Friday, February 19, 2016

Remarks On Use of Contraceptive by Pope on Plane From Mexico



Question from a friend: I'm getting peppered with questions about what the Pope meant when talking about avoiding pregnancy on his plane ride back to Rome.  I think he strangely compared a contraceptive use by some nuns in Africa in the 1960s with the Zika crisis.  He could have used some other example of avoiding preganancy by natural means instead of talking about the valid use of contraceptives.  What do you think he means?



Let's call an expert. It harkens back to a response Benedict XVI gave on a plane from Africa about a homosexual prostitute using a condom to prevent the spread of aids. It seemed that pace the immorality of the action itself, the use of the contraceptive had the quality of self-gift and therefore could grow the person as person. I know this sounds like double talk, but the intention of gift can change the person at his deepest core and can be the beginning of a recovery of the whole moral conscience. This is what I thought at the time, and I still think it. I.e. the intention of true self-gift works on the deep ontological level of the person and can develop the moral conscience that comes from it.

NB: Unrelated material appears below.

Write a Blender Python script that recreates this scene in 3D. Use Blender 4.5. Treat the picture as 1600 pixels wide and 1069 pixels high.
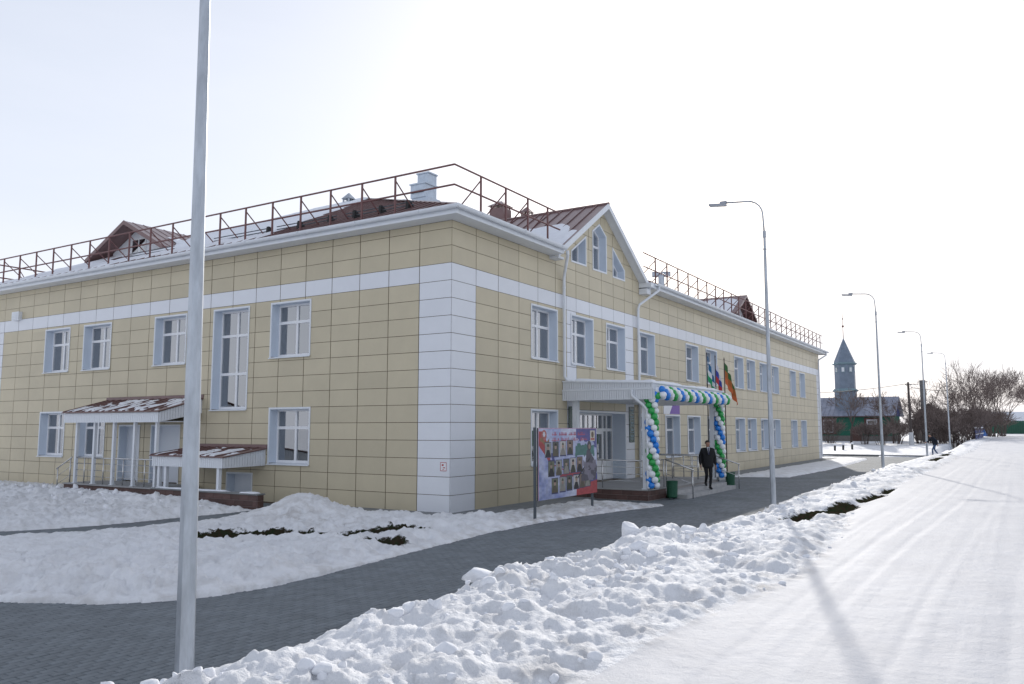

Let me make it stronger. The pope is taking on the whole reductive mentality that is Greek, and assuming the burden of broadening it with the Christian mind. What is at stake is reality and the meaning of truth. He is taking from Vatican II that Jesus Christ is the meaning of reality, not just sensible things. The meaning of Being is Person, and concretely the Person of Jesus Christ. See Colossians 1, 15 and John, 1, 4. The Person of Christ is the meaning of truth. The meaning of morality is to have a mind that has that as the root of consciousness. To be moral is to be Christ and act as Christ. That action is always self-gift. All morality is to be formed on self-giftedness. It is not reducible to a conceptual ideology or nature in the Greek sense of principle of operations. The criterion of good and bad is person, and person as revealed by Christ is gift since His whole to be is "for" the Father.
   Hence, the above. Contraception is evil because it prevents the gift of self between spouses in the conjugal union. The morality of the contraception is based on the relationality of persons. It is wrong because it breaks or prevents that relation of persons of body and soul. In a non-conjugal relation where there is no intention or performance of self-giving, the use of the contraceptive for motives of giftedness now trumps the immorality of using the contraceptive to avoid conception. 

   Does that make any sense? What's really at stake here is the development of the Greek mind and morality into a Christian mind formed on the Person of Christ. The Christian mind is the far more powerful ontological reasoning against the use of contraception., i.e. the conjugal union between a man (self-gift as donation) and woman (self-gift as reception) which constitutes the bond of the marriage.